WORK TO DO
Quote the whole listing exactly. Leave the pictures out of your copy.

DATA EXTRACT
● ● ●
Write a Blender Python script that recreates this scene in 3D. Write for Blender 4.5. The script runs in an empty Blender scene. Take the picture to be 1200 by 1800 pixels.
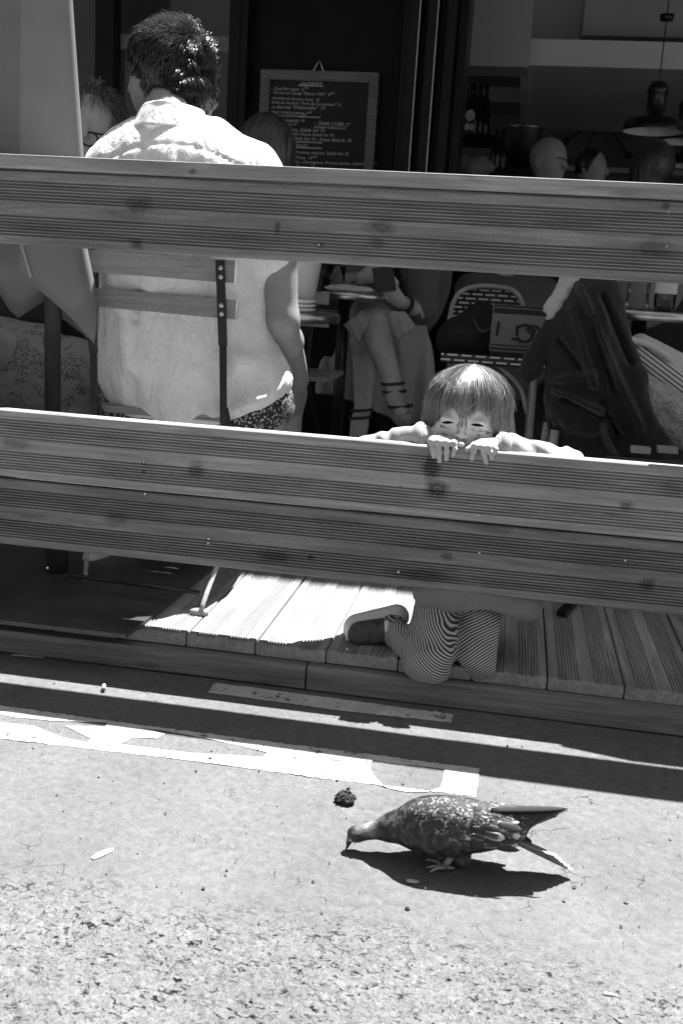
import bpy, math, random
import numpy as np
random.seed(7)
rng = np.random.default_rng(11)
scn = bpy.context.scene
COL = scn.collection

# ------------------------------------------------------------------ camera
FPX, CD, CH = 1807.0, 2.016, 0.822
TH, RHO, PSI = math.radians(12.58), math.radians(3.55), math.radians(8.94)
fw = np.array([-math.sin(PSI)*math.cos(TH), math.cos(PSI)*math.cos(TH), -math.sin(TH)])
rt0 = np.array([math.cos(PSI), math.sin(PSI), 0.0]); up0 = np.cross(rt0, fw)
rt = math.cos(RHO)*rt0 + math.sin(RHO)*up0
up = -math.sin(RHO)*rt0 + math.cos(RHO)*up0
CAM = np.array([0.0, -CD, CH])
from mathutils import Matrix, Vector
cd = bpy.data.cameras.new('camera'); cam = bpy.data.objects.new('camera', cd); COL.objects.link(cam)
cam.matrix_world = Matrix(((rt[0], up[0], -fw[0], CAM[0]), (rt[1], up[1], -fw[1], CAM[1]), (rt[2], up[2], -fw[2], CAM[2]), (0, 0, 0, 1)))
cd.sensor_fit = 'VERTICAL'; cd.sensor_height = 36.0; cd.lens = FPX/1800*36; cd.clip_start = 0.05; cd.clip_end = 500
cd.dof.use_dof = True; cd.dof.focus_distance = 2.05; cd.dof.aperture_fstop = 9.0
scn.camera = cam

# ------------------------------------------------------------------ light
SUNV = Vector((-0.22, -0.33, -1.0)).normalized()           # direction the light travels
EL = math.asin(-SUNV.z); AZ = math.atan2(-SUNV.x, -SUNV.y)
w = bpy.data.worlds.new('World'); scn.world = w; w.use_nodes = True
nt = w.node_tree; nt.nodes.clear()
sk = nt.nodes.new('ShaderNodeTexSky'); sk.sky_type = 'NISHITA'; sk.sun_disc = False
sk.sun_elevation = EL; sk.sun_rotation = AZ
bw = nt.nodes.new('ShaderNodeRGBToBW')                       # the picture is monochrome
bg = nt.nodes.new('ShaderNodeBackground'); bg.inputs[1].default_value = 0.05
wo = nt.nodes.new('ShaderNodeOutputWorld')
nt.links.new(sk.outputs[0], bw.inputs[0]); nt.links.new(bw.outputs[0], bg.inputs[0]); nt.links.new(bg.outputs[0], wo.inputs[0])
sl = bpy.data.lights.new('sun', 'SUN'); sl.energy = 5.0; sl.angle = math.radians(0.5)
so = bpy.data.objects.new('sun', sl); COL.objects.link(so); so.rotation_euler = SUNV.to_track_quat('-Z', 'Y').to_euler()
so.location = (0, 2, 8)
vs = scn.view_settings; vs.view_transform = 'Standard'; vs.look = 'None'; vs.gamma = 1; vs.use_curve_mapping = False
vs.exposure = 1.75

# ------------------------------------------------------------------ helpers
def V(px, py, Y):                                            # point of the vertical plane at depth Y seen at a pixel of the photo
    d = fw*FPX + rt*(px-600) - up*(py-900); t = (Y-CAM[1])/d[1]; return CAM+d*t
def G(px, py, z=0.0):                                        # same for the level plane at height z
    d = fw*FPX + rt*(px-600) - up*(py-900); t = (z-CAM[2])/d[2]; return CAM+d*t
def S(n, Y, z=0.8):                                          # length in metres of n photo pixels at depth Y
    return n*((np.array([-0.3, Y, z])-CAM)@fw)/FPX

def sock(n, name, v):
    if name in n.inputs: n.inputs[name].default_value = v
class NT:
    def __init__(s, name):
        s.m = bpy.data.materials.new(name); s.m.use_nodes = True; s.t = s.m.node_tree; s.t.nodes.clear()
        s.out = s.t.nodes.new('ShaderNodeOutputMaterial'); s.b = s.t.nodes.new('ShaderNodeBsdfPrincipled')
        s.t.links.new(s.b.outputs[0], s.out.inputs[0]); s.tc = s.t.nodes.new('ShaderNodeTexCoord')
    def put(s, inp, v):
        if isinstance(v, bpy.types.NodeSocket): s.t.links.new(v, inp)
        elif isinstance(v, (int, float)) and inp.type == 'RGBA': inp.default_value = (v, v, v, 1)
        else: inp.default_value = v
    def math(s, op, a, b=0.0, c=0.0, clamp=False):
        n = s.t.nodes.new('ShaderNodeMath'); n.operation = op; n.use_clamp = clamp
        for i, v in enumerate((a, b, c)): s.put(n.inputs[i], v)
        return n.outputs[0]
    def mapping(s, scale=(1, 1, 1), rot=(0, 0, 0), loc=(0, 0, 0), src=None):
        n = s.t.nodes.new('ShaderNodeMapping'); n.inputs['Scale'].default_value = scale; n.inputs['Rotation'].default_value = rot
        n.inputs['Location'].default_value = loc
        s.t.links.new(src or s.tc.outputs['Object'], n.inputs[0]); return n.outputs[0]
    def noise(s, vec, scale=10, detail=4, rough=.55, dist=0):
        n = s.t.nodes.new('ShaderNodeTexNoise'); s.t.links.new(vec, n.inputs['Vector'])
        sock(n, 'Scale', scale); sock(n, 'Detail', detail); sock(n, 'Roughness', rough); sock(n, 'Distortion', dist); return n.outputs[0]
    def voro(s, vec, scale, feature='F1', out='Distance'):
        n = s.t.nodes.new('ShaderNodeTexVoronoi'); n.feature = feature; s.t.links.new(vec, n.inputs['Vector']); sock(n, 'Scale', scale); return n.outputs[out]
    def ramp(s, v, a, b, c=0.0, d=1.0, smooth=False):
        n = s.t.nodes.new('ShaderNodeMapRange'); s.put(n.inputs[0], v)
        if smooth: n.interpolation_type = 'SMOOTHSTEP'
        for i, q in enumerate((a, b, c, d)): s.put(n.inputs[i+1], q)
        return n.outputs[0]
    def mix(s, f, a, b):
        n = s.t.nodes.new('ShaderNodeMix'); n.data_type = 'FLOAT'
        s.put(n.inputs[0], f); s.put(n.inputs[2], a); s.put(n.inputs[3], b); return n.outputs[0]
    def attr(s, name):
        n = s.t.nodes.new('ShaderNodeAttribute'); n.attribute_name = name; return n.outputs['Fac']
    def sep(s, v):
        n = s.t.nodes.new('ShaderNodeSeparateXYZ'); s.t.links.new(v, n.inputs[0]); return n.outputs
    def bump(s, h, strength=.3, dist=.002):
        n = s.t.nodes.new('ShaderNodeBump'); n.inputs['Strength'].default_value = strength; n.inputs['Distance'].default_value = dist
        s.put(n.inputs['Height'], h); s.t.links.new(n.outputs[0], s.b.inputs['Normal']); return n
    def base(s, v): s.put(s.b.inputs['Base Color'], v)
    def rough(s, v): s.put(s.b.inputs['Roughness'], v)

def M(name, col, rough=.6, var=.2, scale=25, bump=.15, bdist=.001, bscale=120, stretch=(1, 1, 1), metal=0.0, spec=.5, trans=0.0, attrib=None, acol=0.0, emit=0):
    n = NT(name); v = n.mapping(stretch); a = n.noise(v, scale, 5)
    c = n.ramp(a, .3, .7, col*(1-var), col*(1+var))
    if attrib: c = n.mix(n.attr(attrib), c, acol)
    n.base(c); n.rough(rough); sock(n.b, 'Metallic', metal); sock(n.b, 'Specular IOR Level', spec)
    if bump: n.bump(n.noise(v, bscale, 3), bump, bdist)
    if trans:
        t = n.t.nodes.new('ShaderNodeBsdfTranslucent'); n.put(t.inputs[0], col); mx = n.t.nodes.new('ShaderNodeMixShader'); mx.inputs[0].default_value = trans
        n.t.links.new(n.b.outputs[0], mx.inputs[1]); n.t.links.new(t.outputs[0], mx.inputs[2]); n.t.links.new(mx.outputs[0], n.out.inputs[0])
    return n.m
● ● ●
EXPECTED OUTPUT
Write a Blender Python script that recreates this scene in 3D. Write for Blender 4.5. The script runs in an empty Blender scene. Take the picture to be 1200 by 1800 pixels.
import bpy, math, random
import numpy as np
random.seed(7)
rng = np.random.default_rng(11)
scn = bpy.context.scene
COL = scn.collection

# ------------------------------------------------------------------ camera
FPX, CD, CH = 1807.0, 2.016, 0.822
TH, RHO, PSI = math.radians(12.58), math.radians(3.55), math.radians(8.94)
fw = np.array([-math.sin(PSI)*math.cos(TH), math.cos(PSI)*math.cos(TH), -math.sin(TH)])
rt0 = np.array([math.cos(PSI), math.sin(PSI), 0.0]); up0 = np.cross(rt0, fw)
rt = math.cos(RHO)*rt0 + math.sin(RHO)*up0
up = -math.sin(RHO)*rt0 + math.cos(RHO)*up0
CAM = np.array([0.0, -CD, CH])
from mathutils import Matrix, Vector
cd = bpy.data.cameras.new('camera'); cam = bpy.data.objects.new('camera', cd); COL.objects.link(cam)
cam.matrix_world = Matrix(((rt[0], up[0], -fw[0], CAM[0]), (rt[1], up[1], -fw[1], CAM[1]), (rt[2], up[2], -fw[2], CAM[2]), (0, 0, 0, 1)))
cd.sensor_fit = 'VERTICAL'; cd.sensor_height = 36.0; cd.lens = FPX/1800*36; cd.clip_start = 0.05; cd.clip_end = 500
cd.dof.use_dof = True; cd.dof.focus_distance = 2.05; cd.dof.aperture_fstop = 9.0
scn.camera = cam

# ------------------------------------------------------------------ light
SUNV = Vector((-0.22, -0.33, -1.0)).normalized()           # direction the light travels
EL = math.asin(-SUNV.z); AZ = math.atan2(-SUNV.x, -SUNV.y)
w = bpy.data.worlds.new('World'); scn.world = w; w.use_nodes = True
nt = w.node_tree; nt.nodes.clear()
sk = nt.nodes.new('ShaderNodeTexSky'); sk.sky_type = 'NISHITA'; sk.sun_disc = False
sk.sun_elevation = EL; sk.sun_rotation = AZ
bw = nt.nodes.new('ShaderNodeRGBToBW')                       # the picture is monochrome
bg = nt.nodes.new('ShaderNodeBackground'); bg.inputs[1].default_value = 0.05
wo = nt.nodes.new('ShaderNodeOutputWorld')
nt.links.new(sk.outputs[0], bw.inputs[0]); nt.links.new(bw.outputs[0], bg.inputs[0]); nt.links.new(bg.outputs[0], wo.inputs[0])
sl = bpy.data.lights.new('sun', 'SUN'); sl.energy = 5.0; sl.angle = math.radians(0.5)
so = bpy.data.objects.new('sun', sl); COL.objects.link(so); so.rotation_euler = SUNV.to_track_quat('-Z', 'Y').to_euler()
so.location = (0, 2, 8)
vs = scn.view_settings; vs.view_transform = 'Standard'; vs.look = 'None'; vs.gamma = 1; vs.use_curve_mapping = False
vs.exposure = 1.75

# ------------------------------------------------------------------ helpers
def V(px, py, Y):                                            # point of the vertical plane at depth Y seen at a pixel of the photo
    d = fw*FPX + rt*(px-600) - up*(py-900); t = (Y-CAM[1])/d[1]; return CAM+d*t
def G(px, py, z=0.0):                                        # same for the level plane at height z
    d = fw*FPX + rt*(px-600) - up*(py-900); t = (z-CAM[2])/d[2]; return CAM+d*t
def S(n, Y, z=0.8):                                          # length in metres of n photo pixels at depth Y
    return n*((np.array([-0.3, Y, z])-CAM)@fw)/FPX

def sock(n, name, v):
    if name in n.inputs: n.inputs[name].default_value = v
class NT:
    def __init__(s, name):
        s.m = bpy.data.materials.new(name); s.m.use_nodes = True; s.t = s.m.node_tree; s.t.nodes.clear()
        s.out = s.t.nodes.new('ShaderNodeOutputMaterial'); s.b = s.t.nodes.new('ShaderNodeBsdfPrincipled')
        s.t.links.new(s.b.outputs[0], s.out.inputs[0]); s.tc = s.t.nodes.new('ShaderNodeTexCoord')
    def put(s, inp, v):
        if isinstance(v, bpy.types.NodeSocket): s.t.links.new(v, inp)
        elif isinstance(v, (int, float)) and inp.type == 'RGBA': inp.default_value = (v, v, v, 1)
        else: inp.default_value = v
    def math(s, op, a, b=0.0, c=0.0, clamp=False):
        n = s.t.nodes.new('ShaderNodeMath'); n.operation = op; n.use_clamp = clamp
        for i, v in enumerate((a, b, c)): s.put(n.inputs[i], v)
        return n.outputs[0]
    def mapping(s, scale=(1, 1, 1), rot=(0, 0, 0), loc=(0, 0, 0), src=None):
        n = s.t.nodes.new('ShaderNodeMapping'); n.inputs['Scale'].default_value = scale; n.inputs['Rotation'].default_value = rot
        n.inputs['Location'].default_value = loc
        s.t.links.new(src or s.tc.outputs['Object'], n.inputs[0]); return n.outputs[0]
    def noise(s, vec, scale=10, detail=4, rough=.55, dist=0):
        n = s.t.nodes.new('ShaderNodeTexNoise'); s.t.links.new(vec, n.inputs['Vector'])
        sock(n, 'Scale', scale); sock(n, 'Detail', detail); sock(n, 'Roughness', rough); sock(n, 'Distortion', dist); return n.outputs[0]
    def voro(s, vec, scale, feature='F1', out='Distance'):
        n = s.t.nodes.new('ShaderNodeTexVoronoi'); n.feature = feature; s.t.links.new(vec, n.inputs['Vector']); sock(n, 'Scale', scale); return n.outputs[out]
    def ramp(s, v, a, b, c=0.0, d=1.0, smooth=False):
        n = s.t.nodes.new('ShaderNodeMapRange'); s.put(n.inputs[0], v)
        if smooth: n.interpolation_type = 'SMOOTHSTEP'
        for i, q in enumerate((a, b, c, d)): s.put(n.inputs[i+1], q)
        return n.outputs[0]
    def mix(s, f, a, b):
        n = s.t.nodes.new('ShaderNodeMix'); n.data_type = 'FLOAT'
        s.put(n.inputs[0], f); s.put(n.inputs[2], a); s.put(n.inputs[3], b); return n.outputs[0]
    def attr(s, name):
        n = s.t.nodes.new('ShaderNodeAttribute'); n.attribute_name = name; return n.outputs['Fac']
    def sep(s, v):
        n = s.t.nodes.new('ShaderNodeSeparateXYZ'); s.t.links.new(v, n.inputs[0]); return n.outputs
    def bump(s, h, strength=.3, dist=.002):
        n = s.t.nodes.new('ShaderNodeBump'); n.inputs['Strength'].default_value = strength; n.inputs['Distance'].default_value = dist
        s.put(n.inputs['Height'], h); s.t.links.new(n.outputs[0], s.b.inputs['Normal']); return n
    def base(s, v): s.put(s.b.inputs['Base Color'], v)
    def rough(s, v): s.put(s.b.inputs['Roughness'], v)

def M(name, col, rough=.6, var=.2, scale=25, bump=.15, bdist=.001, bscale=120, stretch=(1, 1, 1), metal=0.0, spec=.5, trans=0.0, attrib=None, acol=0.0, emit=0):
    n = NT(name); v = n.mapping(stretch); a = n.noise(v, scale, 5)
    c = n.ramp(a, .3, .7, col*(1-var), col*(1+var))
    if attrib: c = n.mix(n.attr(attrib), c, acol)
    n.base(c); n.rough(rough); sock(n.b, 'Metallic', metal); sock(n.b, 'Specular IOR Level', spec)
    if bump: n.bump(n.noise(v, bscale, 3), bump, bdist)
    if trans:
        t = n.t.nodes.new('ShaderNodeBsdfTranslucent'); n.put(t.inputs[0], col); mx = n.t.nodes.new('ShaderNodeMixShader'); mx.inputs[0].default_value = trans
        n.t.links.new(n.b.outputs[0], mx.inputs[1]); n.t.links.new(t.outputs[0], mx.inputs[2]); n.t.links.new(mx.outputs[0], n.out.inputs[0])
    return n.m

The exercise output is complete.